The security payoff is strongest when fence view is combined with tracing. Dynamic watermarking stamps the viewer’s name, email, time, and IP across each page, so if a leaked image does surface, it points to a source; fence view makes that image harder to produce cleanly in the first place. Prevention plus attribution together are far stronger than either alone. For a fuller walk-through of how the two features complement each other, see our guide on dynamic watermarking and fence view, and for the wider control set our VDR security features checklist.
A concrete example
A private-equity firm opens a data room to four rival bidders during a competitive auction. The target’s three-year financial model is set to view-only, watermarked with each viewer’s identity, and wrapped in fence view. A junior analyst at one bidder tries to photograph the model on a phone to share with a colleague who lacks room access. The photo comes back as a bank of dark vertical bars with only a sliver of numbers visible, and every readable fragment carries the analyst’s own name and timestamp. The shortcut is useless, so the analyst has to work inside the room where every action is logged. That is fence view doing its job, not by blocking the eye, but by breaking the camera.
How should you evaluate fence view, and what goes wrong?
Treat fence view as a real but partial control, and test it before you rely on it.

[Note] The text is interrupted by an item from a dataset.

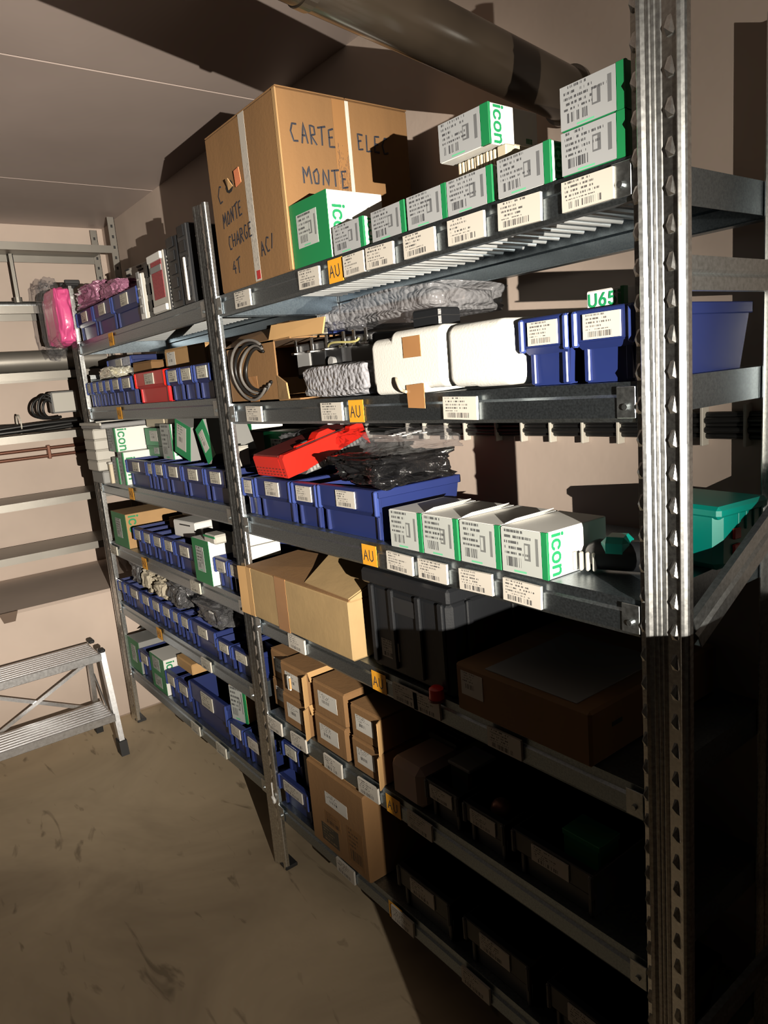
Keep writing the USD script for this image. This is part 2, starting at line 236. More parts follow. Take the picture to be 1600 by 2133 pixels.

Common mistakes include assuming it stops screenshots on its own (it degrades them, it does not always forbid the OS-level capture), enabling it so aggressively that legitimate reviewers strain to read and start requesting downloads instead, and forgetting that it protects the screen but not a file already exported to PDF. Evaluate it hands-on rather than from a spec sheet.
| What to check | Good sign | Warning sign |
|---|---|---|
| Readability for the authorised viewer | Text stays comfortably legible as the eye or cursor moves | Reviewers complain and ask for downloads instead |
| Camera resistance | A phone photo of the screen comes out broken and hard to read | A still photo captures a clean, forwardable page |
| Scope of control | Set per file, folder, and user group | All-or-nothing, one global switch only |
| Pairing with other layers | Works alongside watermarking and view-only access | Sold as a standalone anti-leak fix |
| Cross-device behaviour | Holds up on external monitors and tablets | Overlay drops out on a second screen |
When you compare vendors, look at how these screen controls are packaged and priced rather than whether the box is merely ticked. Our side-by-side comparison shows which providers include fence view in their standard security tier and which gate it behind an upgrade, and individual provider reviews note how each implementation held up in hands-on testing. Pricing shown across the site is indicative; confirm the current figure with the provider.
FAQ
Does fence view stop screenshots completely? No. Fence view degrades a capture rather than forbidding it outright. A screenshot or phone photo still records something, but the striped or grid overlay makes the result fragmentary and hard to reassemble. Combined with dynamic watermarking, any fragment that does leak still carries the viewer’s identity, which is why the two controls are almost always used together.
Can an authorised reviewer still read the document normally? Yes. Fence view is tuned so the person actually working in the room can read the page by moving their cursor or gaze, keeping a small area sharp while the surrounding overlay stays dense. If reviewers find a document genuinely hard to read, the setting is usually too aggressive and should be dialled back.
Is fence view the same as view-only access? No, though they pair naturally. View-only access removes the ability to download, print, or edit a file, while fence view protects what is shown on the screen against cameras and shoulder-surfing. A well-configured data room typically applies both at once, under an information rights management profile, so a sensitive file can be neither exported nor cleanly photographed.